Key takeaways
- All plumbing, gas fitting and electrical work in SA is governed by the Plumbers, Gas Fitters and Electricians Act 1995.
- A plumbing business needs a Contractor's licence; the workers need separate worker registration. Two authorisations, not one.
- Anyone can verify a licence free on the CBS public register - do it before you sign a quote.
- Unlicensed plumbing work is illegal, can void insurance, and leaves you liable for remediation if it fails.
The governing legislation
All plumbing, gas fitting and electrical work in South Australia is regulated under the Plumbers, Gas Fitters and Electricians Act 1995. It is administered by Consumer and Business Services (CBS), a unit of the Attorney-General's Department.
The Act exists because bad plumbing and gas work is dangerous and expensive to remediate. Licensing is how the state makes sure the person touching your mains water or your gas line is qualified to do it.
Licence categories
The Act creates two layers of authorisation, and a properly set-up plumbing business holds both.
First, the business needs a Contractor's licence.

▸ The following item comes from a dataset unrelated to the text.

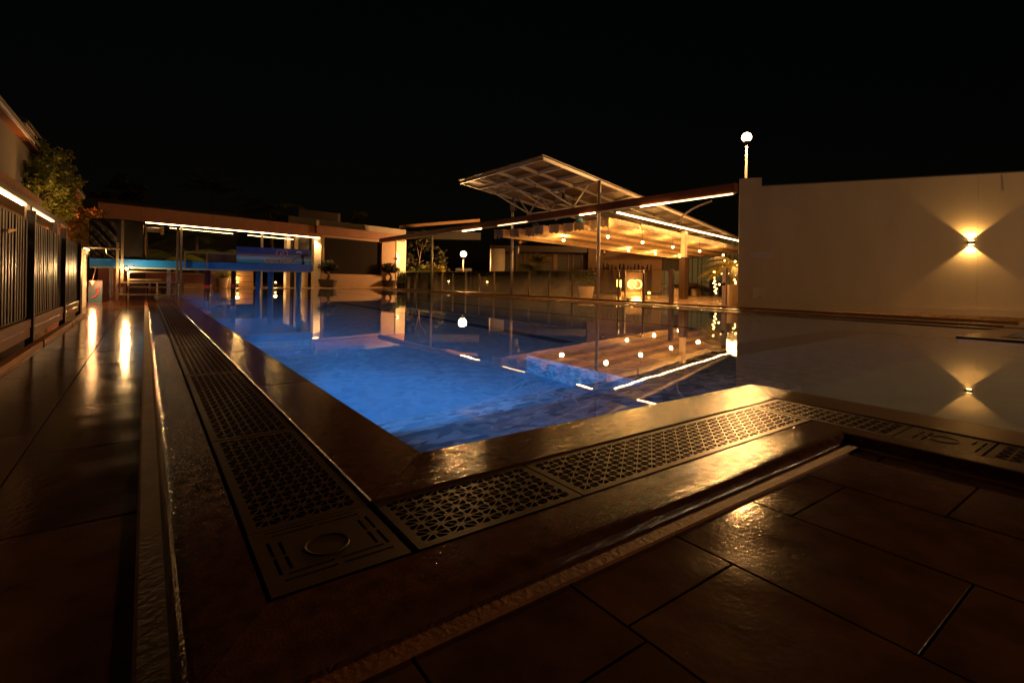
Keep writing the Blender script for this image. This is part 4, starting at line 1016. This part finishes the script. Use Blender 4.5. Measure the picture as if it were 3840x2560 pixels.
# back walls
BD = 37.0
def backbox(mb, px0, px1, D, D2, z0, z1):
    P_ = [atD(px0,1054,D),atD(px1,1054,D),atD(px1,1054,D)+FW*(D2-D),atD(px0,1054,D)+FW*(D2-D)]
    return mb.add([(p.x,p.y,z0) for p in P_]+[(p.x,p.y,z1) for p in P_],[(3,2,1,0),(4,5,6,7),(0,1,5,4),(1,2,6,5),(2,3,7,6),(3,0,4,7)])
bw = thing('pavilion_back_wall','plain brown back wall of the pavilion behind the neon sign','wall',atD(2330,1100,BD))
backbox(MB(),2205,2482,BD,BD+.3,PFZ,4.2).build('wall','brown_wall',bw)
backbox(MB(),2205,2482,BD-.05,BD-.001,PFZ,PFZ+.14).build('skirting','dark_wood',bw)
sd = thing('blue_shed','grey blue corrugated shed wall at the back of the pavilion','shed',atD(2620,1100,BD))
backbox(MB(),2484,2860,BD,BD+.3,PFZ,4.0).build('wall','shed_blue',sd)
px = 2490
while px < 2860:
    backbox(MB(),px,px+2.2,BD-.05,BD-.001,PFZ,4.0).build('rib','dark_wall' if random.random()<.35 else 'shed_blue',sd); px += random.choice((6.5,7.5,9.5))
backbox(MB(),2484,2560,BD-.08,BD-.001,1.6,2.7).build('dark_opening','dark_wall',sd)
df = thing('dark_facade','dark panelled facade with tan uprights behind the balustrade','facade',atD(2020,1100,BD+1))
backbox(MB(),1835,2204,BD+1,BD+1.3,PFZ,2.85).build('wall','dark_wall',df)
for a,b_ in ((1935,1939),(1965,1969),(1985,1988),(2074,2089),(2128,2133),(2146,2151),(2180,2185)):
    backbox(MB(),a,b_,BD+.9,BD+.999,PFZ,2.8).build('upright','tan_wall',df)
backbox(MB(),1835,2204,BD+.3,BD+1.3,2.86,3.3).build('eave','dark_wood',df)
wp_ = thing('pale_pier','pale rounded wall pier beside the dark facade','pier',atD(1862,1100,BD))
c = atD(1864,1100,BD); MB().lathe([(.55,PFZ),(.55,3.0)],(c.x,c.y,0),24).build('shaft','white_wall',wp_,True)
lw = thing('louvred_shed','small louvred wall lit by the low lamp mast','shed',atD(1735,1000,43.5))
for k in range(7): backbox(MB(),1708,1768,46.4-.05*(k%2),46.7,PFZ+.28*k,PFZ+.28*k+.25).build('louvre','night_wall',lw)
lr = thing('low_roof','pale roof edge seen over the far end of the perimeter beam','roof',atD(1700,830,48))
MB().quadbox(atD(1500,846,48),atD(1500,856,48),atD(1800,832,48),atD(1800,822,48),.25).build('roof_edge','tan_wall',lr)
backbox(MB(),1500,1800,48.5,49,4.6,5.3).build('roof_slope','night_wall',lr)

# neon sign
sgD = BD-4.5
def sg(x,y): return atD(*m5(x,y),sgD)
sn = thing('neon_sign','glowing neon double ring logo on a dark stand behind the glass gate','sign',sg(2030,1090))
kx = sgD/FPX*.18707
arcs(MB(),sg(2033,885),85*kx,9.5*kx,RT0,UP0).build('ring_logo','neon',sn,True)
backbox(MB(),m5(1850,0)[0],m5(2230,0)[0],sgD+.15,sgD+.25,PFZ+.25,1.35).build('backing_board','dark_wood',sn)
for k,(a,b_) in enumerate(((1770,1840),(1862,1925),(1950,2110),(2130,2180))):
    MB().obox(sg(a,1058),sg(b_,1058),.09,.09).build('name_bar','neon',sn)
backbox(MB(),m5(1760,0)[0],m5(2230,0)[0],sgD-.05,sgD+.14,PFZ,PFZ+.24).build('stand','planter',sn)
lamp('neon_glow','POINT',220,(1.0,.47,.10),sg(2033,900)-FW*.5,sn,.3)
for k,(x,y0,y1,lab) in enumerate(((1690,795,935,'left of two short upright neon bars near the sign'),(1750,805,945,'right of two short upright neon bars near the sign'))):
    t = thing('neon_bar',lab,'neon light',sg(x,940)); MB().obox(sg(x,y0),sg(x,y1),.07,.07,(1,0,0)).build('tube','neon',t); MB().obox(sg(x,y1),V((sg(x,y1).x,sg(x,y1).y,PFZ)),.05,.05,(1,0,0)).build('stand','black',t)
t = thing('floor_light','small glowing uplight on the pavilion floor right of the neon sign','lamp',sg(2320,1060)); MB().sphere(sg(2320,1060),.09,10,6).build('globe','neon',t); MB().obox(sg(2320,1064),V((sg(2320,1064).x,sg(2320,1064).y,PFZ)),.1,.1,(1,0,0)).build('base','black',t)
# upturned chairs behind the balustrade
for k,px in enumerate((1165,1400,1500,1725,1815,2025,2105,2280)):
    c = atD(m5(px,0)[0],1054,BD-1.0-.25*(k%2)); zt = atD(*m5(px,[560,465,495,475,505,485,515,495][k]),BD-1.0).z
    t = thing('upturned_chair','dark chair turned upside down on a table, %s along the brown wall' % ['first from the left','second from the left','third from the left','fourth from the left','fifth from the left','sixth from the left','seventh from the left','last on the right'][k],'chair',(c.x,c.y,PFZ),'upturned chairs along the brown wall')
    s_ = .17
    MB().bbox(c.x-.22,c.x+.22,c.y-.22,c.y+.22,zt-.50,zt-.45,.01).build('seat','dark_wood',t)
    MB().bbox(c.x-.24,c.x+.24,c.y-.24,c.y-.20,PFZ+.30,zt-.50,.01).build('backrest','dark_wood',t)
    for dx in (-s_,s_):
        for dy in (-s_,s_): MB().obox((c.x+dx,c.y+dy,zt-.45),(c.x+dx*1.1,c.y+dy*1.1,zt-(.18 if dy>0 else 0)),.06,.06,(1,0,0)).build('leg','black',t)
tt = thing('long_table','long dark table carrying the upturned chairs','table',(atD(2320,1054,BD-1).x,atD(2320,1054,BD-1).y,PFZ))
backbox(MB(),2205,2440,BD-1.4,BD-.6,PFZ+.26,PFZ+.30).build('table_top','dark_wood',tt)
for px in (2210,2270,2330,2390,2436): backbox(MB(),px,px+3,BD-1.05,BD-.95,PFZ,PFZ+.26).build('leg','dark_wood',tt)
# fans
def fan(label, c, r, pole_to):
    c = V(c); t = thing('wall_fan',label,'fan',c); n = -FW
    ax = RT0; ay = UP0
    for q in (1.0,.75,.5,.28): MB().tube([c+ax*(r*q*math.cos(2*math.pi*k/24))+ay*(r*q*math.sin(2*math.pi*k/24))+n*(.05*(1-q)) for k in range(25)],.006,4,False).build('cage_ring','black',t)
    for k in range(3):
        a = k*2.094+.4; d = ax*math.cos(a)+ay*math.sin(a); e = ax*-math.sin(a)+ay*math.cos(a)
        MB().quadbox(c+d*.05-e*.03,c+d*r*.85-e*.09,c+d*r*.85+e*.09,c+d*.05+e*.05,.008).build('blade','dark_wall',t)
    MB().tube([c-n*.05,c+n*.06],.06,12).build('hub','banner_gold',t); MB().tube([c-n*.05,c-n*.2],.07,12).build('motor','black',t)
    MB().tube([c-n*.15,V(pole_to)],.02,6).build('arm','black',t); return t
fc_ = atX(*c4(890,880),GX+.02); fan('round black fan fixed to the pale post left of the pavilion',fc_,.25,(GX,18.2,fc_.z-.35))
tb_ = atX(*c4(852,950),GX+.03); o = MB().bbox(tb_.x-.02,tb_.x+.03,tb_.y-.16,tb_.y+.02,tb_.z-.18,tb_.z+.16,.01).build('fan_box','white_wall'); tag(o,'small white control box under the fan on the pale post','box')
f2 = atD(*c5(178,820),28); fan('black fan in front of the brown back wall',f2,.24,f2+V((.1,0,.6)))
# plants of the pavilion
def pfl(x,y,D=None):
    p = G(x,y,PFZ) if D is None else atD(x,y,D); return V((p.x,p.y,PFZ))
potted_palm('tall potted palm with bushy heads behind the middle glass panels',pfl(2035,0,27),.60,.36,.95,30,'leaf_gold',80,stem=1.15,droop=.55,up=1.6)
potted_palm('shorter potted palm leaning beside the tall one behind the glass',pfl(2005,0,26.5),.60,.34,.9,28,'leaf',81,stem=.7,droop=.6,up=1.6)
potted_palm('low potted palm before the dark facade behind the glass',pfl(2072,0,32),.55,.4,.9,10,'leaf_dark',82,stem=.35,droop=.8)
potted_palm('pale potted palm in front of the blue shed wall',pfl(*m4(1070,1085)),.50,.30,1.55,13,'leaf_rust',83,up=1.15,droop=1.0,nl=18)
potted_palm('rust leaved potted palm between gate post and pavilion column',pfl(*m4(700,1085)),.50,.30,1.3,11,'leaf_rust',84,up=1.1,droop=.9)
potted_palm('leafy potted shrub behind the third glass panel',pfl(1835,0,33),.45,.35,.8,12,'leaf',85,stem=.15,droop=.7)
for k,(x,D,lab) in enumerate(((1645,37,'golden lit shrub left of the low lamp mast'),(1610,38,'dark shrub between pale post and hedge'))):
    b_ = pfl(x,0,D); tree('lamp_shrub',lab,b_,[(b_+V((0,0,1.0)),(.7,.7,.5)),(b_+V((.3,0,1.5)),(.5,.5,.4)),(b_+V((-.4,.1,1.3)),(.45,.45,.5))],3,'leaf' if k else 'leaf_gold',1500,.16,90+k,r0=.04)
for k,(x,y,w_,lab) in enumerate(((m5(390,0)[0],1090,.34,'left pale planter pot behind the glass panels'),(m5(1155,0)[0],1104,.40,'pale planter pot just left of the pale post behind the glass'))):
    c = pfl(x,0,29 if k==0 else 24.5); t = thing('shrub_pot',lab,'plant',c,'pale planter pots'); pot(t,c,w_*.72,w_,.62); rr = random.Random(95+k)
    lm = MB(); leaves(lm,c+V((0,0,1.0)),(.55,.55,.42),420,.15,rr,.3,.2); lm.build('crown','leaf_dark',t)
# fairy light palm in the big pot
fb = pfl(*m4(1850,1330)); fb = V((fb.x*.98,fb.y*.98,PFZ))
t = potted_palm('large golden palm in a tall pale pot wrapped in fairy lights by the wall',fb,.82,.28,1.35,17,'leaf_gold',99,group='fairy light palms',stem=.55,nl=22,up=1.2,droop=1.0)
Df = (fb-EYE).dot(FW)
spots = [(1620,520),(1605,660),(1455,740),(1465,805),(1440,845),(1485,870),(1555,870),(1460,920),(1500,955),(1470,1000),(1745,665),(1830,700),(1850,775),(1865,690),(1875,820),(1730,455),(1660,405),(1900,500),(1865,420),(1875,850),(1490,1100-60),(1905,590),(1880,930),(1480,640),(1455,625),(1850,925)]
for k,(x,y) in enumerate(spots):
    p = atD(*m4(x,y),Df+random.Random(k).uniform(-.35,.2)); MB().sphere(p,.026 if k%3 else .034,8,6).build('fairy_light','fairy',t)
lamp('fairy_glow','POINT',70,BULB,fb+V((-.3,-.3,1.5)),t,.4)
# dark pillars before the shed
for k,(x,yt,yb_,w_,lab) in enumerate(((1405,570,1090,60,'black square pillar in front of the blue shed wall'),(1575,800,1090,45,'short black pillar near the fairy light palm'))):
    c = pfl(*m4(x,yb_)); D = (c-EYE).dot(FW); h_ = atD(*m4(x,yt),D).z; hw = w_*.1913/FPX*D/2
    o = MB().bbox(c.x-hw,c.x+hw,c.y-hw,c.y+hw,PFZ,h_,.01).build('black_pillar','post_black'); tag(o,lab,'pillar')
for k,(x,yt,yb_) in enumerate(((1340,800,1065),(1520,880,1065))):
    p = G(*m4(x,yb_),PFZ); D = (p-EYE).dot(FW)
o = backbox(MB(),m4(1190,0)[0],m4(1375,0)[0],BD-.5,BD-.42,.92,.97).build('hand_rail','stainless'); tag(o,'short shiny handrail in front of the blue shed wall','handrail')

# ================================================================== RIGHT WALL
W0, W1 = V((13.36,7.56,0)), V((16.4,2.34,0)); WD = (W1-W0).normalized(); WN = V((WD.y,-WD.x,0))
if WN.x > 0: WN = -WN
def wp2(x,y,off=0.0): return onpl(x,y,W0+WN*off,WN)
def wbox(mb, s0, s1, o0, o1, z0, z1):
    a = W0+WD*s0+WN*o0; b_ = W0+WD*s1+WN*o0; c = W0+WD*s1+WN*o1; d = W0+WD*s0+WN*o1
    return mb.add([(p.x,p.y,z0) for p in (a,b_,c,d)]+[(p.x,p.y,z1) for p in (a,b_,c,d)],[(3,2,1,0),(4,5,6,7),(0,1,5,4),(1,2,6,5),(2,3,7,6),(3,0,4,7)])
rw = thing('pale_wall','long plain beige wall with low skirting on the right of the pool','wall',W0)
zt0, zt1 = wp2(2861,693).z, wp2(3838,652).z
ZW = (zt0+zt1)/2; sp_ = (wp2(2857,690)-W0).dot(WD)
print('wall top', zt0, zt1)
seams = [sp_, (wp2(2925,800)-W0).dot(WD), (wp2(3668,800)-W0).dot(WD), 11.5]
for a,b_ in zip(seams[:-1],seams[1:]): wbox(MB(), a+.0015, b_-.0015, -.28, 0, 0, ZW).build('panel','wall_paint',rw)
wbox(MB(), 0, sp_-.001, -.30, .012, 0, wp2(2815,668).z).build('pilaster','wall_paint',rw)
wbox(MB(), -.02, 11.5, .013, .05, .0, .16).build('skirting','wall_paint',rw)
wbox(MB(), sp_, 11.5, -.285, .012, ZW+.001, ZW+.03).build('coping','dark_wall',rw)
def wrect(px0,py0,px1,py1): return (wp2(px0,py0)-W0).dot(WD),(wp2(px1,py1)-W0).dot(WD),wp2(px1,py1).z,wp2(px0,py0).z
a,b_,z0,z1 = wrect(*c6(232,802),*c6(402,836))
t = thing('wall_strip','unlit pale strip light fitting on the beige wall','light fitting',wp2(*c6(317,820)))
wbox(MB(),a,b_,.013,.05,z0,z1).build('body','white_wall',t); wbox(MB(),a+.02,b_-.02,.0505,.06,z0+.015,z1-.015).build('diffuser','lamp_face',t)
a,b_,z0,z1 = wrect(*c6(240,1055),*c6(368,1165))
t = thing('access_panel','square access panel low on the beige wall near its corner','access panel',wp2(*c6(305,1110)))
wbox(MB(),a,b_,.014,.03,z0,z1).build('frame','wall_paint',t); dr = wbox(MB(),a+.05,b_-.05,.031,.042,z0+.04,z1-.05).build('door','cream',t); wbox(MB(),(a+b_)/2-.05,(a+b_)/2+.05,.043,.055,z0+.06,z0+.075).build('handle','post_black',dr)
o = MB().tube([wp2(*c6(2180,197),.02),wp2(*c6(2188,250),.03),wp2(*c6(2192,320),.03)],.006,6).build('hanging_cable','cable'); tag(o,'short black cable hanging over the top of the beige wall','cable')
sconce('bright up and down wall lamp on the beige wall throwing an hourglass of light',wp2(*c6(1938,722)),WN,(0,0,1),40,104,sc_=1.15)
print('SCRIPT DONE', len(bpy.data.objects))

There are three classes: plumbing contractor, gas fitting contractor, and electrical contractor. Second, the individuals doing the trade work need worker registration: plumber registration (covering water plumbing, sanitary plumbing, drainage and backflow prevention), gas fitter registration (work downstream of the gas meter or LPG cylinder), or electrician registration.
- Plumbing Contractor's licence - authorises a business to carry on plumbing work.
- Gas Fitting Contractor's licence - authorises a business to carry on gas work.
- Plumber / gas fitter / electrician worker registration - authorises the individual doing the trade work.
What it takes to hold a Contractor's licence
To hold a plumbing Contractor's licence in SA, an applicant must meet the CBS business criteria for contractors, show experience and qualifications, hold at least $10,000 in net assets (a restricted subcontractor-only licence exists below that), pass a photo identity check, and provide a National Police Certificate no more than 12 months old.
Registered workers, including apprentices, must carry a photographic registration card. Working unregistered, or employing an unregistered worker, carries significant penalties under the Act.
How to verify a plumber yourself
CBS maintains a public licence register that anyone can search. Ask the plumber for their licence number and search it on the CBS public licence register, or use the 'Check an occupational licence' page on cbs.sa.gov.au.
Search the licence before you sign a quote. It is free, instant, and confirms the trade is current. Every Plumbers Adelaide network plumber's licence is checked against this same register before a job is assigned.
Codes, gas certificates and tempering valves
Plumbing work in SA must meet the Plumbing Code of Australia and the AS/NZS 3500 series. Three points matter most to homeowners.
Gas: every fixed gas appliance installation must be done by a registered gas fitter and certified with a Certificate of Compliance through the Office of the Technical Regulator. Hot water: new installations must include a tempering valve limiting the bathroom outlet to 50 degrees Celsius, under AS 3498. Backflow: testable backflow devices must be installed and annually tested by a plumber with SA Water backflow accreditation.
Why unlicensed work is a real risk
The Act imposes significant penalties on unlicensed contractors, on licensed contractors who use unregistered workers, and on anyone who fails to issue gas Certificates of Compliance or install required tempering valves and backflow devices.
For you as the customer, the exposure is practical: unlicensed work can void your home insurance, and if the work fails you may bear the cost of putting it right. Verifying a licence takes one minute and removes that risk entirely.